Tuesday, June 24, 2008


FISA and Obama

I'm not a policy wonk... I have opinions on FISA, but I cannot tell you its details in and out...

That said, I must admit that I will view Obama's actions on the bill with great interest. The bill in its current form represents some form of compromise, although most liberal bloggers and many congressmen argue that the legislation "not only sanctions warrantless wiretapping, but also grants retroactive immunity to the telecom companies that were complicit in Bush's illegal spying program" (http://www.mydd.com/story/2008/6/20/182650/488).

The risks in opposing such legislation are quite obvious, McCain can call out Obama for not acting to protect Americans against terrorists (a position I'm not in a position to call correct or incorrect). And in case you didn't know, McCain would absolutely love to have that debate (see Charlie Black's comments). In fact, according to many polls, including the Gallup tracking poll (http://www.gallup.com/poll/108331/Obama-Has-Edge-Key-Election-Issues.aspx), terrorism is the ONLY issue where McCain holds an edge (a substantial one at that at 19 points). Obama could be opening the door to attacks in an election that is his to lose by most accounts.

One has to have the feeling that in any other election year prior to this, Obama would vote for the "compromise".

The risks in not blocking the FISA bill are in my opinion not as obvious. First, in viewing the liberal blogs (whether they be Daily Kos or MyDD), liberals want absolutely NOTHING to do with this legislation. Take a look at this post on DKos "Which are worse, the provisions included in the new FISA Amendments Act or the ones that aren't there but should be?" (http://dailykos.com/storyonly/2008/6/24/14546/0967/795/541276). DKos could have been called ObamaKos after Edwards dropped out of the primary..... By not opposing the legislation, Obama risks a fractured blogosphere (fundraising anyone?). Second, the not so obvious point, Obama is seen as a unconventional politician (a view I don't and have never shared). He was against the Iraq War before it was cool. He doesn't take money from lobbyists. What type of new politician would "grants retroactive immunity to the telecom companies that were complicit in Bush's illegal spying program"?
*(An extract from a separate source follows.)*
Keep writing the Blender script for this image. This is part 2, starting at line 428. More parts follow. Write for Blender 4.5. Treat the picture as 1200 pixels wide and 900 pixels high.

That said, in the end, my guess is that Obama will vote for the bill for the most part.... and that is the RIGHT move.

Look, liberals want to get back in the White House so bad that they would have voted for Lieberman... okay maybe not that much, but you get the point. If you lose a couple of leftists on the borders at this point it doesn't matter that much... Obama's lead is large enough in enough states that he doesn't need to rock the boat with the electorate at large. Furthermore, Obama has cemented his hold on the mantle as the change candidate... what is the 72 year old longtime politician John McCain going to claim that throne? Haha, yea right.

Besides, as this diary on DKos points out http://www.dailykos.com/storyonly/2008/6/24/152812/268/753/541302 ... "Up until now, I haven't gotten that worked up about FISA, in particular the retroactive immunity. Yes, it's bad. Very bad. Parts of the new FISA legislation are even worse that the immunity clause, in particular the extension from the 72 hours, to one week, of wire tappin' prior to going to the FISA court, as well as the seeming expansion from "foreign" to more domestic sources. It is a bad bill and should be defeated, although I say again, I'm not tremendously worked up about it."

At the end of the day, the choice for Obama is obvious.... vote for the bill.